* GOAL: Retype all of the data exactly as given.

* INFORMATION SHOWN:
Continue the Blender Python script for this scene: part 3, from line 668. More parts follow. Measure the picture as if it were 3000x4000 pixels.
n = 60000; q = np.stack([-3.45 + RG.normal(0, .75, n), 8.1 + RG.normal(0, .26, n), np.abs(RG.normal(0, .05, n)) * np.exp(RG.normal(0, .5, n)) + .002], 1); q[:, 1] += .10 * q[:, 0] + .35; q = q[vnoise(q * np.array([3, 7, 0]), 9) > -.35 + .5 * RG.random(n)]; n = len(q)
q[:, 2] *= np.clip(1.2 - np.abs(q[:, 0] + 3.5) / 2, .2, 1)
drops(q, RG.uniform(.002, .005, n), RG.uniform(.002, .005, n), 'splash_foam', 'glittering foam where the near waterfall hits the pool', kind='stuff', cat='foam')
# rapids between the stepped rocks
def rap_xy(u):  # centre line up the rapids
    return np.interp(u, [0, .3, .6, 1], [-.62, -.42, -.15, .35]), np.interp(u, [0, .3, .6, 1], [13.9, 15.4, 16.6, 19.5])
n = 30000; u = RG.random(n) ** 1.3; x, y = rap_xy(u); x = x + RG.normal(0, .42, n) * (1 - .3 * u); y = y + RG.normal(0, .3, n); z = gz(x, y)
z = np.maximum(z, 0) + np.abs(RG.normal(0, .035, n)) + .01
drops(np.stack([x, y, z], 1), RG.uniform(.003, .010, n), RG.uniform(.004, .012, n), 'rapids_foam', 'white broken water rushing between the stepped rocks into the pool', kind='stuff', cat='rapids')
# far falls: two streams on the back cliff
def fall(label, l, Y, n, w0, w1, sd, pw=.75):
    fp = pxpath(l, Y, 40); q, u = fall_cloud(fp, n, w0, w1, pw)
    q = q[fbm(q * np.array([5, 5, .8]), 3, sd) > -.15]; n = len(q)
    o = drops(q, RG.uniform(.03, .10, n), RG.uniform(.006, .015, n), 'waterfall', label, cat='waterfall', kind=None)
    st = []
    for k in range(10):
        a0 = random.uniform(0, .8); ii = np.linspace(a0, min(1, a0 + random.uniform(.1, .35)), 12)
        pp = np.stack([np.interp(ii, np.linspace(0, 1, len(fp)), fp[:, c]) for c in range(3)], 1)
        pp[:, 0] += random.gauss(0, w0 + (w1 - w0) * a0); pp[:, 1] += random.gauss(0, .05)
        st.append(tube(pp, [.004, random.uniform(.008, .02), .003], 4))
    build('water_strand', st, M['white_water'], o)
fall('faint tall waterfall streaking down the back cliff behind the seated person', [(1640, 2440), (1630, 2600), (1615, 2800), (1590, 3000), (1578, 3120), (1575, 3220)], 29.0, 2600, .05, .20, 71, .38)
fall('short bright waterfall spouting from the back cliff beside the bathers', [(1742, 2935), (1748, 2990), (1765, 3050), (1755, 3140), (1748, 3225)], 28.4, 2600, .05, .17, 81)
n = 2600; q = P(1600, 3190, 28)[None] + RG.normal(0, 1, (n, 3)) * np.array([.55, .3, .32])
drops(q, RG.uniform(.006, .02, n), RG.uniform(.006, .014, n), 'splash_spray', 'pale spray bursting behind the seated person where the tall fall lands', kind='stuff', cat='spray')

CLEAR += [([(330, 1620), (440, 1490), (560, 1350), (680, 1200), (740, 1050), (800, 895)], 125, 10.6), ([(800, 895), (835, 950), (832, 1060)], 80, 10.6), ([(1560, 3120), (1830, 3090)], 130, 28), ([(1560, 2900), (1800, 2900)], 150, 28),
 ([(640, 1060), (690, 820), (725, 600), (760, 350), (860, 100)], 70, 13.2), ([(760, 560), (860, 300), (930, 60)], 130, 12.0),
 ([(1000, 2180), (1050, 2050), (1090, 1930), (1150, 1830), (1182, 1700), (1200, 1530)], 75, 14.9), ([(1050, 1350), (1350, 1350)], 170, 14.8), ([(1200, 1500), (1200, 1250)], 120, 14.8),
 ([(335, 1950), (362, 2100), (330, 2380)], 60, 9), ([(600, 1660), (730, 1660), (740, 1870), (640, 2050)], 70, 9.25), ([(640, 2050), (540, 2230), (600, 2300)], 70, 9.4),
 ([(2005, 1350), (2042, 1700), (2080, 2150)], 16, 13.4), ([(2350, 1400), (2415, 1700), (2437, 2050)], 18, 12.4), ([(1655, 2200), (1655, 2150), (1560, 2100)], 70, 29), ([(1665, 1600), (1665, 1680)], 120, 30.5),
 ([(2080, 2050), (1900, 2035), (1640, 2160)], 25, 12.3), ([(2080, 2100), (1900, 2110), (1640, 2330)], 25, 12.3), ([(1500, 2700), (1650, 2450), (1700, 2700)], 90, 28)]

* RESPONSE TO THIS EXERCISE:
Continue the Blender Python script for this scene: part 3, from line 668. More parts follow. Measure the picture as if it were 3000x4000 pixels.
n = 60000; q = np.stack([-3.45 + RG.normal(0, .75, n), 8.1 + RG.normal(0, .26, n), np.abs(RG.normal(0, .05, n)) * np.exp(RG.normal(0, .5, n)) + .002], 1); q[:, 1] += .10 * q[:, 0] + .35; q = q[vnoise(q * np.array([3, 7, 0]), 9) > -.35 + .5 * RG.random(n)]; n = len(q)
q[:, 2] *= np.clip(1.2 - np.abs(q[:, 0] + 3.5) / 2, .2, 1)
drops(q, RG.uniform(.002, .005, n), RG.uniform(.002, .005, n), 'splash_foam', 'glittering foam where the near waterfall hits the pool', kind='stuff', cat='foam')
# rapids between the stepped rocks
def rap_xy(u):  # centre line up the rapids
    return np.interp(u, [0, .3, .6, 1], [-.62, -.42, -.15, .35]), np.interp(u, [0, .3, .6, 1], [13.9, 15.4, 16.6, 19.5])
n = 30000; u = RG.random(n) ** 1.3; x, y = rap_xy(u); x = x + RG.normal(0, .42, n) * (1 - .3 * u); y = y + RG.normal(0, .3, n); z = gz(x, y)
z = np.maximum(z, 0) + np.abs(RG.normal(0, .035, n)) + .01
drops(np.stack([x, y, z], 1), RG.uniform(.003, .010, n), RG.uniform(.004, .012, n), 'rapids_foam', 'white broken water rushing between the stepped rocks into the pool', kind='stuff', cat='rapids')
# far falls: two streams on the back cliff
def fall(label, l, Y, n, w0, w1, sd, pw=.75):
    fp = pxpath(l, Y, 40); q, u = fall_cloud(fp, n, w0, w1, pw)
    q = q[fbm(q * np.array([5, 5, .8]), 3, sd) > -.15]; n = len(q)
    o = drops(q, RG.uniform(.03, .10, n), RG.uniform(.006, .015, n), 'waterfall', label, cat='waterfall', kind=None)
    st = []
    for k in range(10):
        a0 = random.uniform(0, .8); ii = np.linspace(a0, min(1, a0 + random.uniform(.1, .35)), 12)
        pp = np.stack([np.interp(ii, np.linspace(0, 1, len(fp)), fp[:, c]) for c in range(3)], 1)
        pp[:, 0] += random.gauss(0, w0 + (w1 - w0) * a0); pp[:, 1] += random.gauss(0, .05)
        st.append(tube(pp, [.004, random.uniform(.008, .02), .003], 4))
    build('water_strand', st, M['white_water'], o)
fall('faint tall waterfall streaking down the back cliff behind the seated person', [(1640, 2440), (1630, 2600), (1615, 2800), (1590, 3000), (1578, 3120), (1575, 3220)], 29.0, 2600, .05, .20, 71, .38)
fall('short bright waterfall spouting from the back cliff beside the bathers', [(1742, 2935), (1748, 2990), (1765, 3050), (1755, 3140), (1748, 3225)], 28.4, 2600, .05, .17, 81)
n = 2600; q = P(1600, 3190, 28)[None] + RG.normal(0, 1, (n, 3)) * np.array([.55, .3, .32])
drops(q, RG.uniform(.006, .02, n), RG.uniform(.006, .014, n), 'splash_spray', 'pale spray bursting behind the seated person where the tall fall lands', kind='stuff', cat='spray')

CLEAR += [([(330, 1620), (440, 1490), (560, 1350), (680, 1200), (740, 1050), (800, 895)], 125, 10.6), ([(800, 895), (835, 950), (832, 1060)], 80, 10.6), ([(1560, 3120), (1830, 3090)], 130, 28), ([(1560, 2900), (1800, 2900)], 150, 28),
 ([(640, 1060), (690, 820), (725, 600), (760, 350), (860, 100)], 70, 13.2), ([(760, 560), (860, 300), (930, 60)], 130, 12.0),
 ([(1000, 2180), (1050, 2050), (1090, 1930), (1150, 1830), (1182, 1700), (1200, 1530)], 75, 14.9), ([(1050, 1350), (1350, 1350)], 170, 14.8), ([(1200, 1500), (1200, 1250)], 120, 14.8),
 ([(335, 1950), (362, 2100), (330, 2380)], 60, 9), ([(600, 1660), (730, 1660), (740, 1870), (640, 2050)], 70, 9.25), ([(640, 2050), (540, 2230), (600, 2300)], 70, 9.4),
 ([(2005, 1350), (2042, 1700), (2080, 2150)], 16, 13.4), ([(2350, 1400), (2415, 1700), (2437, 2050)], 18, 12.4), ([(1655, 2200), (1655, 2150), (1560, 2100)], 70, 29), ([(1665, 1600), (1665, 1680)], 120, 30.5),
 ([(2080, 2050), (1900, 2035), (1640, 2160)], 25, 12.3), ([(2080, 2100), (1900, 2110), (1640, 2330)], 25, 12.3), ([(1500, 2700), (1650, 2450), (1700, 2700)], 90, 28)]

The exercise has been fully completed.